For a while, and I mean a long, long time, I was not okay. I was in a state of gloom and doom, sorrow and heartache. I felt so much loss I was sure I would never gain again. I didn't know how to find happiness, until one day, happiness found me again.
1. Getting out of bed & getting ready wasn't so bad anymore.
It felt nice to dress cute and feel pretty. Look good, feel good, right?
2. A bad day didn't mean I was falling apart again.
It's just a bad day, not a bad life. Not every day can be perfect, but one yucky day doesn't have to become a series. I try and work through whatever is wrong, rather than dwell.
3. I could look at the sky and smile.
I could look up at the clouds, feel the sun on my face and remember there's a beating heart inside my chest-full of life.
4. I felt motivated again.
To go to the gym, to take notes in class, to do something nice for a friend. I felt a burst of energy that had been missing for so long.

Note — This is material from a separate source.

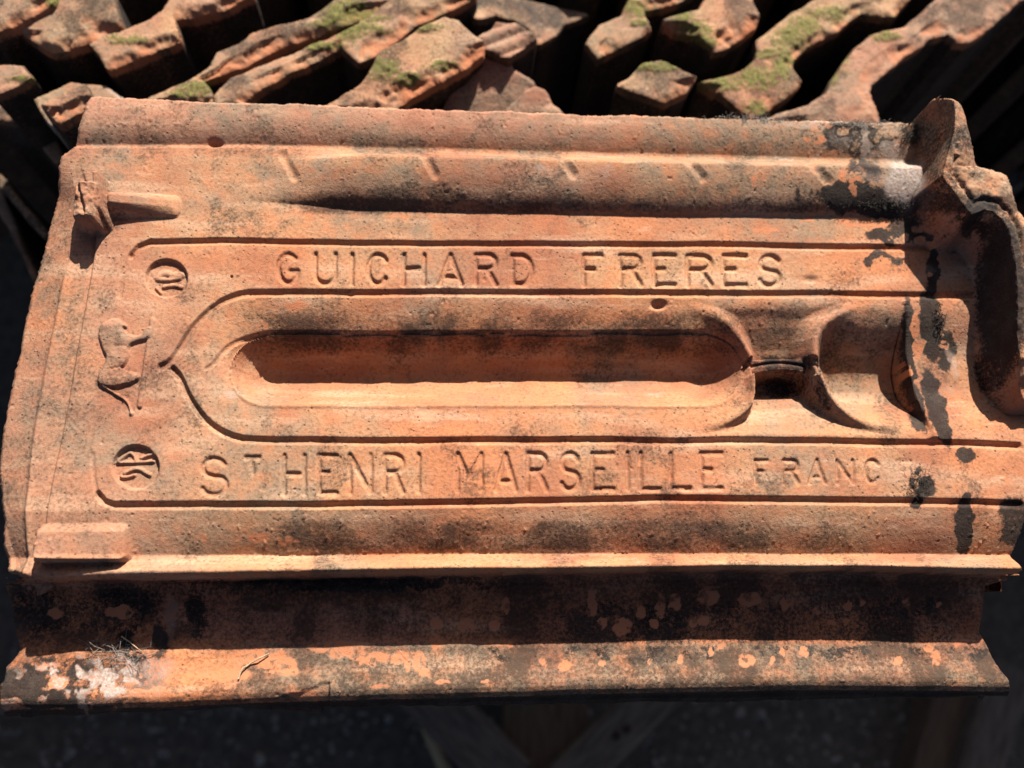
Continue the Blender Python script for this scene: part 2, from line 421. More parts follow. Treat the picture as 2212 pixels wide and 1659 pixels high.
# ---- near side roll and the drop to the side channel
s = np.clip((fy - L1082 - 12) / (L1193 - L1082 - 12), 0, 1)
q = np.clip((fy - L1193) / (L1240 - L1193), 0, 1)
lefte = sstep(200, 620, fx)
H += np.where((fy > L1082 + 12) & (fy <= L1193), -9.0 * (0.55 * s + 0.45 * s ** 2.2) * (0.45 + 0.55 * lefte), 0)
H += np.where(fy > L1193, (-9.0 + 9.4 * sstep(-0.1, 0.85, q)) * (0.45 + 0.55 * lefte) - 2.0 * np.clip((q - 0.72) / 0.28, 0, 1) ** 2, 0)
low = sstep(-1.5, 5, fy - L1240)
yy = fy - L1240
lipx = np.clip((fx - 10) / 2180, 0, 1)
yr = yy / (300 - 30 * lipx)                                 # 0 at the wall, 1 at the lip's front edge
chan = np.interp(yr, [0, 0.06, 0.2, 0.5, 0.62, 0.72, 0.79, 0.86, 0.90, 0.94, 0.97, 1.0, 1.1], [-19.5, -21.5, -22.5, -23, -22.8, -21.8, -20.4, -19.5, -19.6, -20.5, -22.0, -25, -29])
chan += 0.9 * (fbm(FX, FY, 120, 3, 44) - 0.5)
# chipped stretch of the lip and the stepped left end
chan -= 1.3 * (fx < 694) * sstep(0.0, 0.05, yr - 0.80 - np.clip(694 - fx, 0, 400) * 0.0011 + 0.03 * fine)
chan += 1.2 * sstep(385, 340, fx) * sstep(0.5, 0.6, yr)
H = H * (1 - low) + chan * low

# ---- left end: rounded broken end face and shallow rebate
reb = np.interp(FY, [330, 480, 540, 850, 1180, 1240], [170, 208, 205, 150, 84, 70])
edg = np.interp(FY, [330, 352, 420, 470, 520, 600, 700, 800, 920, 1110, 1240], [168, 130, 130, 115, 104, 76, 54, 30, 6, 4, 24])
notlow = 1 - low
lgate = sstep(338, 440, FY)
H -= 1.5 * sstep(3, -4, fx - reb) * notlow * lgate
H -= 3.6 * np.clip(1 - (fx - edg) / (0.50 * (reb - edg) + 1), 0, 1.3) ** 0.9 * notlow * lgate
H += 1.3 * np.exp(-((fx - edg - 0.55 * (reb - edg)) / 7) ** 2) * notlow * sstep(530, 640, FY) - 0.7 * np.exp(-((fx - reb + 3) / 4.0) ** 2) * notlow * lgate

# ---- batten lugs
def box_sd(cx, cy, hx, hy, ang, r):
    c, s_ = math.cos(ang), math.sin(ang)
    px = (FX - cx) * c + (FY - cy) * s_; py = -(FX - cx) * s_ + (FY - cy) * c
    ax = np.abs(px) - hx + r; ay = np.abs(py) - hy + r
    return np.hypot(np.maximum(ax, 0), np.maximum(ay, 0)) + np.minimum(np.maximum(ax, ay), 0) - r, px, py
rough = (fbm(FX, FY, 14, 3, 63) - 0.5)
b1, px, py = box_sd(206, 460, 28, 39, 0.10, 9)
lug1 = 13.0 * sstep(7, -5, b1 + rough * 8) + 2.2 * rough * (b1 < 0) - 2.5 * sstep(0, 40, -px - 4) * (b1 < 4)
f1, px, py = box_sd(231, 448, 8, 50, -0.06, 5)
fin1 = 11.0 * sstep(5, -3, f1) * sstep(60, 20, py)
t1, px, py = box_sd(312, 446, 80, 24, 0.02, 18)
tail1 = np.interp(px, [-80, 80], [7.5, 2.2]) * np.clip(-t1 / 17, 0, 1) ** 0.5 * (t1 < 0)
lugA = np.maximum(np.maximum(lug1, fin1), tail1)
H += lugA
b2, px, py = box_sd(178, 1172, 98, 42, -0.012, 16)
lug2 = np.interp(px, [-98, 98], [10.5, 6.0]) * sstep(3, -5, b2) * np.interp(py, [-42, -22, 42], [0.0, 0.62, 1])
H += lug2 * notlow

# ---- standing flange at the right end
crest = smooth_poly(toF([(2024, 205), (2040, 240), (2046, 285), (2036, 345), (2030, 385)], 23), 1, False) + \
        smooth_poly(toF([(2085, 478), (2122, 462), (2160, 492), (2180, 560), (2190, 640), (2196, 720), (2216, 790), (2250, 850)], 19), 1, False)
cpoly = crest + [(2400, 880), (2400, 150), crest[0]]
sc_ = sdf(fx, fy, cpoly)
fh = np.interp(FY, [260, 300, 360, 430, 500, 600, 700, 800, 860], [25, 30, 28, 25, 24, 23, 21, 17, 8])
base_w = np.interp(FY, [260, 380, 450, 520, 600, 800], [10, 14, 30, 34, 24, 16])
fl = fh * np.where(sc_ < 0, 1.0, np.clip(1 - sc_ / base_w, 0, 1) ** 1.8)
outer_round = 7.0 * np.clip(1 + SD / 34, 0, 1) ** 2
flm = np.where(sc_ < base_w, fl - outer_round * (sc_ < 0) - 3.0 * sstep(0, 60, -sc_) * (FY < 420), 0)
groove2 = 1.8 * np.exp(-((-sc_ - 22) / 5) ** 2) * (FY > 400) * (sc_ < 0)
base_here = H.copy()
H = np.where(flm > 0, np.maximum(H, flm - groove2), H)
is_flange = (H > base_here + 1.2) & (FX > 1930) & (FY < 900)
# right edge fades down, worn
H -= 3.5 * np.clip(1 + SD / 14, 0, 1) ** 2 * (FX > 2000) * (FY > 900) * notlow
H -= 1.6 * np.clip(1 + SD / 7, 0, 1) ** 2 * (FX < 1960)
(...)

5. Going out meant having a good time- not blacking out.
I no longer drank to feel numb, or until I forgot my own name. Instead, I drank with friends to loosen up after a long week, and have a good night.
6. I lost the magnetic connection to my bed.
I spent more time upright and active, instead of lying in an abyss of blankets.
7. I learned not to let my tragedies define me.
This one was key. Although what I have gone through will always be a part of who I am, I cannot shape my entire life around it. At only 19, I have so much ahead of me to look forward to, and I can't hold myself back anymore.
8. Coffee can make almost anything possible.
A little kick of caffeine can boost me up just the little bit I need to get started on my responsibilities.
9. I could be happy for no specific reason.
I would find myself smiling to myself as I walked to class, or making an effort to keep a conversation going with a stranger.
10. I could sing Taylor Swift again.
I could scream the lyrics at the top of my lungs like some sort of cleansing experience that made me feel like I was in my own concert, singing my own anthem.